For now, everything we know about interstellar comets such as 3I/ATLAS comes from watching them through telescopes. But a group of planetary scientists believes that soon, we might actually be able to visit one.
A visitor from deep space
Discovered on 1 July 2025, 3I/ATLAS is a comet that originated far beyond our Solar System. It’s been tracked by the Hubble Space Telescope, James Webb Space Telescope, and even cameras aboard spacecraft orbiting Mars.
Recently, NASA’s SPHEREx mission captured a detailed view of 3I/ATLAS between 7–15 August 2025, revealing new clues about its unusual composition.
But what if we didn’t have to observe from afar? What if we could send a spacecraft to meet it face-to-face?
The mission concept
A team at the Southwest Research Institute (SwRI) in San Antonio, Texas, has completed a detailed mission design study showing that a spacecraft could fly by an interstellar comet like 3I/ATLAS — and they say it’s entirely feasible.
“These new kinds of objects offer humankind the first feasible opportunity to closely explore bodies formed in other star systems,”
— Dr. Alan Stern, SwRI Associate Vice President and principal investigator of the study.
Comets and asteroids are time capsules from the early Solar System. Studying interstellar versions of these relics could give scientists a unique glimpse into how planets form around other stars — and how those systems compare to our own.
How we’d get there
The SwRI team examined everything from trajectory design and spacecraft payload to energy requirements and onboard instruments. Their simulations show that a low-energy rendezvous trajectory is possible — one that would demand no more propulsion than many missions NASA has already flown.
Dr. Mark Tapley, an orbital mechanics expert at SwRI, used specialized software to model how a spacecraft could intercept 3I/ATLAS. His conclusion?
“It doesn’t take anything harder than the technologies and launch performance NASA has already demonstrated to encounter these interstellar comets.”

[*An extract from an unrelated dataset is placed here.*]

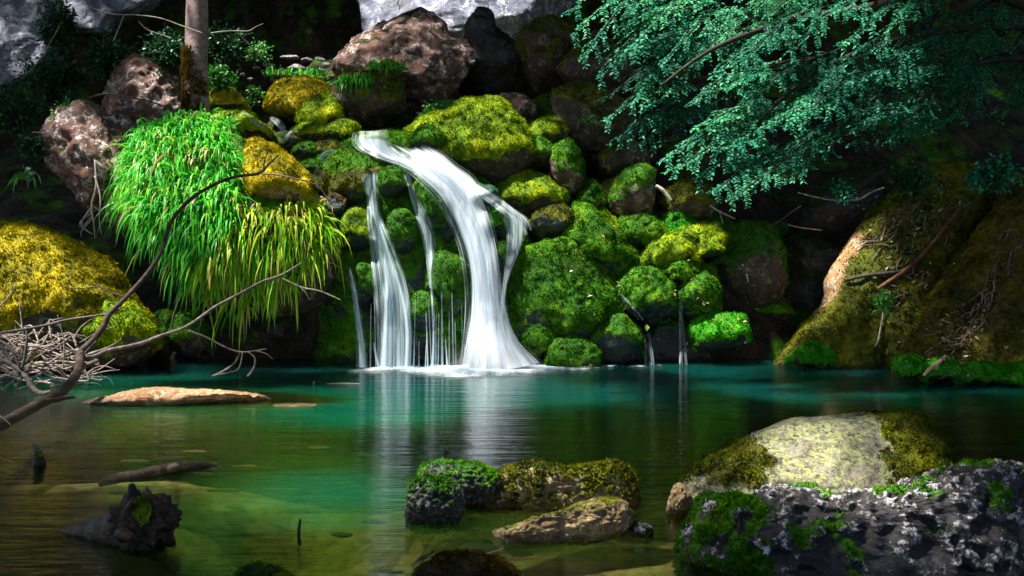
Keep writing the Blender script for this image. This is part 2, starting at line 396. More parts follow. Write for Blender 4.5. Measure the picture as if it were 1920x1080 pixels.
def depth_at(x, y):
    d = .28 + 1.5 * sstep(7.3, 9.7, y - .12 * x)
    d = d * (1 - .45 * sstep(-1.2, -2.6, x) * sstep(11.6, 9.6, y))
    d = d + .55 * np.exp(-((x + 1.1) / .8) ** 2 - ((y - 5.6) / 1.6) ** 2)
    d = d * (1 - .15 * sstep(.1, .9, x) * sstep(6.6, 5.6, y))
    d = d - .9 * sstep(3.2, -1, y)
    return d
bx = np.linspace(-16, 16, 321); by = np.linspace(-6, 13.5, 261); BX, BY = np.meshgrid(bx, by)
bp = np.stack([BX, BY, np.zeros_like(BX)], -1).reshape(-1, 3)
bd = depth_at(bp[:, 0], bp[:, 1]); bp[:, 2] = -bd + np.minimum(1, np.maximum(bd, 0) * 2.2) * (.10 * fbm(bp * 1.6, 4, 50) + .03 * billow(bp * 5, 2, 51)) - .05
bp[:, 2] -= .05
jj = np.arange(len(by) - 1)[:, None] * len(bx) + np.arange(len(bx) - 1)[None]
BF = np.stack([jj, jj + 1, jj + len(bx) + 1, jj + len(bx)], -1).reshape(-1, 4)
N_ = NT('stream_gravel'); v = N_.obj(); vo = N_.n('TexVoronoi', inp={'Vector': v, 'Scale': 9.0}); a = N_.noise(v, 1.1, 6, .65); b = N_.noise(v, 11.0, 6, .7)
stone_c = N_.mix(.5, N_.ramp(b, [(.35, (.030, .022, .009)), (.52, (.12, .092, .032)), (.7, (.28, .23, .09))]), N_.ramp(vo.outputs['Color'], [(.2, (.03, .022, .01)), (.5, (.10, .075, .028)), (.9, (.32, .26, .13))]))
c = N_.mix(N_.rampf(a, .42, .62), stone_c, N_.mix(.6, stone_c, (.11, .17, .012)))
gravel = N_.surf(N_.n('BsdfPrincipled', inp={'Base Color': c, 'Roughness': .7, 'Normal': N_.bump(N_.math('ADD', N_.math('MULTIPLY', vo.outputs['Distance'], -1.0), b), .7, .05)}))
bed = kind(mk('pool_bed_ground', bp, BF, gravel, loc=(0, 0, 0)), 'structure')
bed['label'] = 'stony bed of the pool under the water'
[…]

Project manager Matthew Freeman adds that while orbiting such a fast-moving object isn’t yet possible, a high-speed flyby would still be revolutionary:
“The trajectory of 3I/ATLAS is within the interceptable range of the mission we designed, and the scientific observations made during such a flyby would be groundbreaking.”
What we could learn
A flyby mission could study an interstellar comet’s composition, structure, and coma — the cloud of gas and dust that forms as sunlight heats the nucleus. It would reveal how such objects are shaped by eons of travel through interstellar space, and how their chemistry compares to comets born in our Solar System.
Dr. Stern emphasizes that such encounters could “significantly expand our understanding of solid body formation processes in other star systems.”
A new era of discovery
So far, astronomers have identified only three interstellar objects:
1I/‘Oumuamua (2017)
2I/Borisov (2019)
3I/ATLAS (2025)
But that number may soon grow. The Vera C. Rubin Observatory in Chile — set to begin its decade-long survey of the southern sky in late 2025 — will likely uncover many more.
With better detection, faster computing, and improved propulsion, missions like SwRI’s could usher in the first direct exploration of alien worlds adrift between the stars.
“An interstellar comet flyby could provide unprecedented insights,” says Stern. “It would open an entirely new chapter in our exploration of the cosmos.”